#### Supplied material:

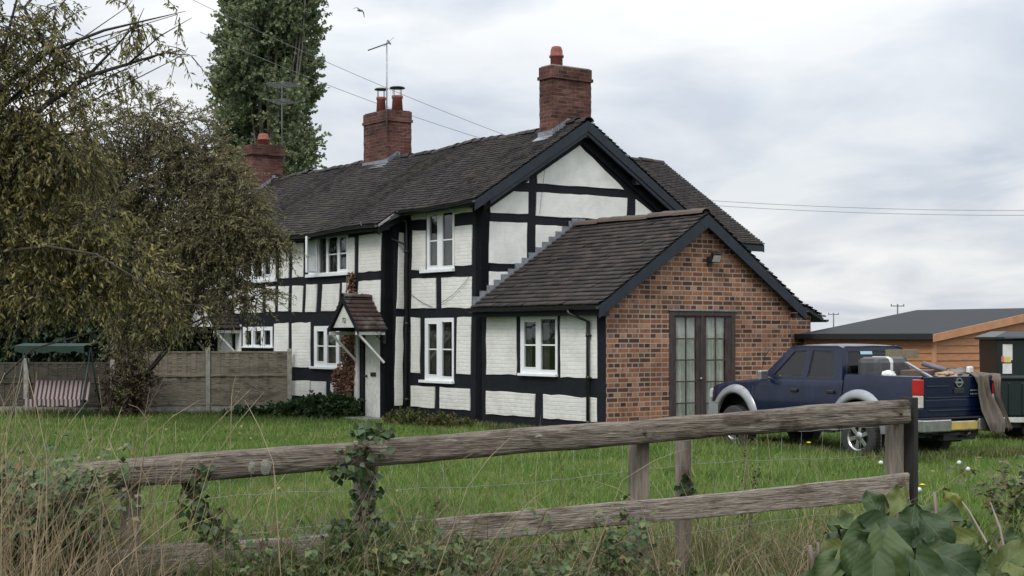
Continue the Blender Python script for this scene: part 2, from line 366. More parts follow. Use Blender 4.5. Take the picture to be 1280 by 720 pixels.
def quads(face, pol): return [[face.az(x, y) for x, y in q] for q in pol]
def wob(poly, g, step=.22, amp=.0065):
    o = []
    for i in range(len(poly)):
        a, b = np.array(poly[i]), np.array(poly[(i + 1) % len(poly)]); L_ = np.linalg.norm(b - a); n = max(1, int(L_ / step))
        nn = np.array([-(b - a)[1], (b - a)[0]]) / max(L_, 1e-6)
        for k in range(n):
            p = a + (b - a) * k / n + (nn * g.normal(0, amp) if k else g.normal(0, amp * .8, 2)); o.append(tuple(p))
    return o
gq = rng(5)
def panels(face, fn, pol, name='infill_panels', d=.022, mat='white'):
    mb = MB()
    for q in quads(face, pol): mb.prism(wob(q, gq), fn, -.02, d + gq.uniform(-.004, .004))
    return mb.build(name, M[mat], house, bevel=.006)
def rc(face, x0, y0, x1, y1):      # pixel rectangle -> (a0, z0, a1, z1)
    xm = (x0 + x1) / 2; a0, a1 = face.az(x0, y0)[0], face.az(x1, y0)[0]
    return a0, face.az(xm, y1)[1], a1, face.az(xm, y0)[1]
def rp(r): return [(r[0], r[1]), (r[2], r[1]), (r[2], r[3]), (r[0], r[3])]
WIN = []
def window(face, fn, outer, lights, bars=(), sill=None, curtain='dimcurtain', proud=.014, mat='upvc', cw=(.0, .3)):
    o = rc(face, *outer); ls = [rc(face, *l) for l in lights]
    wo = MB().holes(rp(o), [rp(l) for l in ls], fn, -.03, proud).build('window', M[mat], house, bevel=.005)
    for i, l in enumerate(ls):
        MB().bb(fn(l[0] - .01, l[1] - .01, -.014), fn(l[2] + .01, l[3] + .01, -.008)).build('pane', M['glass'], wo)
        mb = MB(); t = .0           # the sash round this light
        q = (l[0] - .02, l[1] - .02, l[2] + .02, l[3] + .02)
        mb.holes(rp(q), [rp((l[0] + t * .6, l[1] + t * .6, l[2] - t * .6, l[3] - t * .6))], fn, -.02, proud + .006)
        if bars:
            b = bars[i] if i < len(bars) else bars[-1]
            if b:
                z = face.az((lights[i][0] + lights[i][2]) / 2, b)[1]; mb.bb(fn(l[0] - .01, z - .014, -.019), fn(l[2] + .01, z + .014, .0))
        mb.build('sash', M[mat], wo)
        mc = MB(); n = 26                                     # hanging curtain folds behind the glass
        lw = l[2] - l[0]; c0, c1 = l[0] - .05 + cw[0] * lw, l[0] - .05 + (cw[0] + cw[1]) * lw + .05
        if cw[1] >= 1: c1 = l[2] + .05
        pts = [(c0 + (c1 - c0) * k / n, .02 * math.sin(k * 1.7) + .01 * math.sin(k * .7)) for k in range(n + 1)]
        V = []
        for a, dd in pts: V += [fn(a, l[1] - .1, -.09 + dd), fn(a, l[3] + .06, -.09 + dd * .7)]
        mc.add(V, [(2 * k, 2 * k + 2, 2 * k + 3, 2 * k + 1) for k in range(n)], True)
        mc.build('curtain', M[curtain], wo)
    if sill:
        s = rc(face, *sill); MB().bb(fn(s[0], s[1], -.02), fn(s[2], s[3], proud + .06)).build('sill', M[mat], wo, bevel=.006)
    WIN.append(o)
    return wo, o, ls
def hole(o, m=.03): return rp((o[0] + m, o[1] + m, o[2] - m, o[3] - m))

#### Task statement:
Write the listing out a second time exactly, dropping all images.

#### Final result:
Continue the Blender Python script for this scene: part 2, from line 366. More parts follow. Use Blender 4.5. Take the picture to be 1280 by 720 pixels.
def quads(face, pol): return [[face.az(x, y) for x, y in q] for q in pol]
def wob(poly, g, step=.22, amp=.0065):
    o = []
    for i in range(len(poly)):
        a, b = np.array(poly[i]), np.array(poly[(i + 1) % len(poly)]); L_ = np.linalg.norm(b - a); n = max(1, int(L_ / step))
        nn = np.array([-(b - a)[1], (b - a)[0]]) / max(L_, 1e-6)
        for k in range(n):
            p = a + (b - a) * k / n + (nn * g.normal(0, amp) if k else g.normal(0, amp * .8, 2)); o.append(tuple(p))
    return o
gq = rng(5)
def panels(face, fn, pol, name='infill_panels', d=.022, mat='white'):
    mb = MB()
    for q in quads(face, pol): mb.prism(wob(q, gq), fn, -.02, d + gq.uniform(-.004, .004))
    return mb.build(name, M[mat], house, bevel=.006)
def rc(face, x0, y0, x1, y1):      # pixel rectangle -> (a0, z0, a1, z1)
    xm = (x0 + x1) / 2; a0, a1 = face.az(x0, y0)[0], face.az(x1, y0)[0]
    return a0, face.az(xm, y1)[1], a1, face.az(xm, y0)[1]
def rp(r): return [(r[0], r[1]), (r[2], r[1]), (r[2], r[3]), (r[0], r[3])]
WIN = []
def window(face, fn, outer, lights, bars=(), sill=None, curtain='dimcurtain', proud=.014, mat='upvc', cw=(.0, .3)):
    o = rc(face, *outer); ls = [rc(face, *l) for l in lights]
    wo = MB().holes(rp(o), [rp(l) for l in ls], fn, -.03, proud).build('window', M[mat], house, bevel=.005)
    for i, l in enumerate(ls):
        MB().bb(fn(l[0] - .01, l[1] - .01, -.014), fn(l[2] + .01, l[3] + .01, -.008)).build('pane', M['glass'], wo)
        mb = MB(); t = .0           # the sash round this light
        q = (l[0] - .02, l[1] - .02, l[2] + .02, l[3] + .02)
        mb.holes(rp(q), [rp((l[0] + t * .6, l[1] + t * .6, l[2] - t * .6, l[3] - t * .6))], fn, -.02, proud + .006)
        if bars:
            b = bars[i] if i < len(bars) else bars[-1]
            if b:
                z = face.az((lights[i][0] + lights[i][2]) / 2, b)[1]; mb.bb(fn(l[0] - .01, z - .014, -.019), fn(l[2] + .01, z + .014, .0))
        mb.build('sash', M[mat], wo)
        mc = MB(); n = 26                                     # hanging curtain folds behind the glass
        lw = l[2] - l[0]; c0, c1 = l[0] - .05 + cw[0] * lw, l[0] - .05 + (cw[0] + cw[1]) * lw + .05
        if cw[1] >= 1: c1 = l[2] + .05
        pts = [(c0 + (c1 - c0) * k / n, .02 * math.sin(k * 1.7) + .01 * math.sin(k * .7)) for k in range(n + 1)]
        V = []
        for a, dd in pts: V += [fn(a, l[1] - .1, -.09 + dd), fn(a, l[3] + .06, -.09 + dd * .7)]
        mc.add(V, [(2 * k, 2 * k + 2, 2 * k + 3, 2 * k + 1) for k in range(n)], True)
        mc.build('curtain', M[curtain], wo)
    if sill:
        s = rc(face, *sill); MB().bb(fn(s[0], s[1], -.02), fn(s[2], s[3], proud + .06)).build('sill', M[mat], wo, bevel=.006)
    WIN.append(o)
    return wo, o, ls
def hole(o, m=.03): return rp((o[0] + m, o[1] + m, o[2] - m, o[3] - m))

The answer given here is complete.